Bullets and bombs rained down on Pakistan until two check posts were destroyed and 24 soldiers lay dead. The Nato attackers engaged their targets; disengaged; re-engaged. It was a deliberate act of aggression. The DG MO has said so. The New York Times headline reads: “Obama refrains from a formal ‘I’m sorry’ to Pakistan.” The second insult? It all makes sense. Arrogance accompanies strength. Justice is seldom on the side of the weak. Right is only in question between equals in power. The strong do what they can and the weak suffer what they must.
Platitudes. Half-truths. Sanctimonious drivel peddled as fact. The spectre of truth attended by a bodyguard of lies. The guardians of our guardians earning their daily bread on the nightly circus of TV channels. But no answers to the real questions:
What evidence do the Americans have to prove the strikes were an accident? What would coalition forces gain from a deliberate attack? What about the US claims that Pakistan okayed the strikes? What about Pakistan’s claims that it pleaded with the attackers to stop? Where are the Taliban in all this? Isn’t the Baizai area where the check posts were located a notorious hotbed of militant activity? Is the US trying to see how far it can push Pakistan as 2014 approaches? Is Pakistan now using the attacks to get its way on Afghanistan?
Forget answers – no one even wants to ask the questions here. Which brings us to Memogate, the scandal of all scandals, about which even the most basic questions are yet to be answered but the door to the gallows is already creaking ominously. Denouement before Act 1? Coming to a news channel near you – only in Pakistan.
No doubt, the Pakistani electronic media has fought brave and hard in recent years, helping hold both the bad boys and the bumbling civilians up to the sunlight, exposing the deep wounds they have inflicted on the country.
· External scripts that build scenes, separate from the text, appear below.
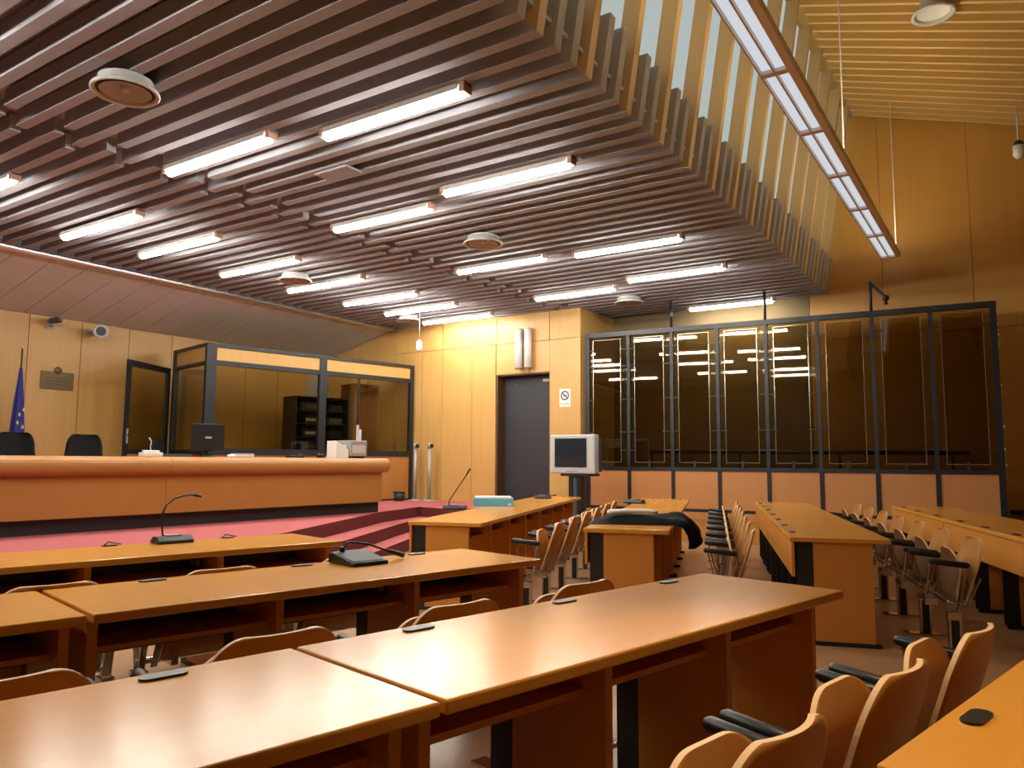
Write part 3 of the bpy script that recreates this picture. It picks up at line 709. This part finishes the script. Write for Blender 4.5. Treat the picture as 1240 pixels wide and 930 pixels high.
# ================================================================== INTERPRETER BOOTH
bo = P1(-12.397, 5.12)
t = thing('interpreter_booth', 'slate-framed glazed booth with veneer base beside the judges', 'booth', (bo.x, bo.y, 0.49), BR1)
ZT, ZM, ZS = 2.70, 2.37, 0.86       # heights above the platform
LX = 4.24
posts = [(0.0, 0.17), (2.1, 2.24), (LX-0.08, LX)]
for a, b_ in posts: MB().box(a, b_, 0, 0.09, 0, ZT).obj('post', M['frame'], t, 0.004)
for (a, b_) in ((0.17, 2.1), (2.24, LX-0.08)):
    MB().box(a, b_, 0.0, 0.08, ZT-0.06, ZT).obj('top_rail', M['frame'], t)
    MB().box(a, b_, 0.0, 0.08, ZM-0.03, ZM+0.05).obj('transom', M['frame'], t)
    MB().box(a, b_, 0.0, 0.08, ZS, ZS+0.1).obj('sill_rail', M['frame'], t)
    MB().box(a, b_, 0.03, 0.05, ZM+0.05, ZT-0.06).obj('transom_panel', M['wall'], t)
    MB().box(a, b_, 0.02, 0.05, 0.03, ZS).obj('base_panel', M['bench'], t)
    MB().box(a, b_, 0.03, 0.07, 0.0, 0.03).obj('base_strip', M['black'], t)
MB().box(0.17, 2.1, 0.036, 0.044, ZS+0.1, ZM-0.03).obj('pane', M['tint2'], t)
MB().box(2.24, 2.98, 0.03, 0.036, ZS+0.1, ZM-0.03).obj('pane', M['tint2'], t)
MB().box(2.96, LX-0.08, 0.046, 0.052, ZS+0.1, ZM-0.03).obj('pane', M['tint2'], t)
MB().box(2.94, 2.97, 0.025, 0.056, ZS+0.1, ZM-0.03).obj('sash_stile', M['frame'], t)
MB().box(2.95, 3.02, 0.0, 0.02, ZS+0.14, ZS+0.5).obj('sash_handle', M['lgrey'], t, 0.004)
# side wall back towards the flag wall, with a doorway
SY = 1.36
MB().box(0.0, 0.08, SY, SY+0.1, 0, ZT).obj('post', M['frame'], t)
MB().box(0.0, 0.08, 0.09, SY, ZT-0.05, ZT).obj('top_rail', M['frame'], t)
MB().box(0.0, 0.08, 0.09, SY, ZM-0.02, ZM+0.03).obj('transom', M['frame'], t)
MB().box(0.0, 0.08, 0.09, SY, ZS, ZS+0.08).obj('sill_rail', M['frame'], t)
MB().box(0.03, 0.05, 0.09, SY, ZM+0.03, ZT-0.05).obj('transom_panel', M['wall'], t)
MB().box(0.03, 0.05, 0.09, SY, 0, ZS).obj('base_panel', M['bench'], t)
MB().box(0.036, 0.044, 0.09, SY, ZS+0.08, ZM-0.02).obj('pane', M['tint2'], t)
# open door leaf, swung out to the left
hinge = P1(-12.397-SY-0.06, 5.06)
leaf_end = Vector((-11.80, 6.75, 0)); dv = (leaf_end-Vector((hinge.x, hinge.y, 0)))
t = thing('booth_door', 'open glazed door of the booth, swung out towards the flag', 'door', (hinge.x, hinge.y, 0.49), math.atan2(dv.y, dv.x))
LW = dv.length
MB().box(0, 0.09, -0.02, 0.02, 0.02, ZM).obj('stile', M['frame'], t); MB().box(LW-0.09, LW, -0.02, 0.02, 0.02, ZM).obj('stile', M['frame'], t)
MB().box(0.09, LW-0.09, -0.02, 0.02, ZM-0.09, ZM).obj('rail', M['frame'], t); MB().box(0.09, LW-0.09, -0.02, 0.02, ZS, ZS+0.07).obj('rail', M['frame'], t)
MB().box(0.09, LW-0.09, -0.012, 0.012, 0.02, ZS).obj('base_panel', M['bench'], t)
MB().box(0.09, LW-0.09, -0.004, 0.004, ZS+0.07, ZM-0.09).obj('pane', M['tint2'], t)
h_ = MB().box(LW-0.07, LW-0.03, 0.02, 0.03, ZS+0.16, ZS+0.4).obj('handle_plate', M['steel'], t)
MB().tube([(LW-0.05, 0.03, ZS+0.3), (LW-0.05, 0.06, ZS+0.3), (LW-0.2, 0.065, ZS+0.3)], 0.012, 8).obj('lever', M['plastic'], h_)
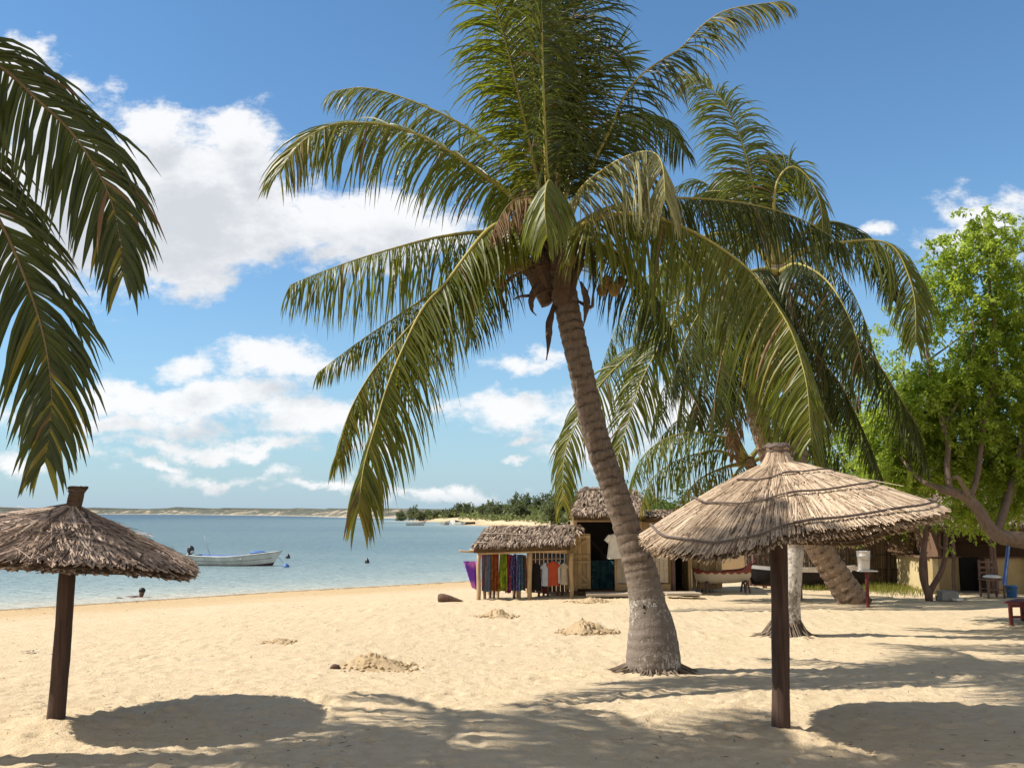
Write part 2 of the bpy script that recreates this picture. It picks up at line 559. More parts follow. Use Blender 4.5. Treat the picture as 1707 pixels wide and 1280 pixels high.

On a split-screen of images, we have seen the rotating cast of characters named and shamed.

 

 

 

 

The scale and scope of the electronic media’s impact has been profound but therein also lies the paradox: while leading the jangle of breaking news and primetime talking points, the media has also fallen silent – it has fallen silent in its role as adjudicator. In an attempt to give the appearance of no-fear, no-favour journalism, TV channels will bring on anyone who has fangs to bare and a dinnertime rant to offer to the millions raised on a bilious diet of distortion and dogma.
It’s a scandal.
Was the media meant only to be a passive conduit for information, abandoning the viewer in the vast savannahs of messages that have the power to inform and manipulate in equal measure? Was the free media just supposed to supply the stuff of thought, or also to shape the process of thought itself? To ask the right questions, to point out the possible motives of the message, the back-story undergirding the main story?
This may explain the confusion surrounding even the mundane: that the media here has no interest in pushing viewers to jump deep into the sea of news; it’s quite content just letting them whiz along the surface as if on a jet ski. It’s okay with people stumbling over the truth and quickly picking themselves up and hurrying off as if nothing had happened. This is the hangover of a ‘vibrant’ and ‘free’ electronic media in Pakistan: an entire mass of half-frightened, half-indifferent people who believe in everything but have faith in nothing.
Understandably, some would argue the opposite: that the media here has become too pushy, that it is indeed shaping people’s thoughts but in all the wrong ways, by asking all the wrong questions. After all, no one has as yet forgotten the P Y T host who implied a governor was committing blasphemy by calling to reform a controversial set of laws.
Alas, the cost of living in a land where truth goes to die.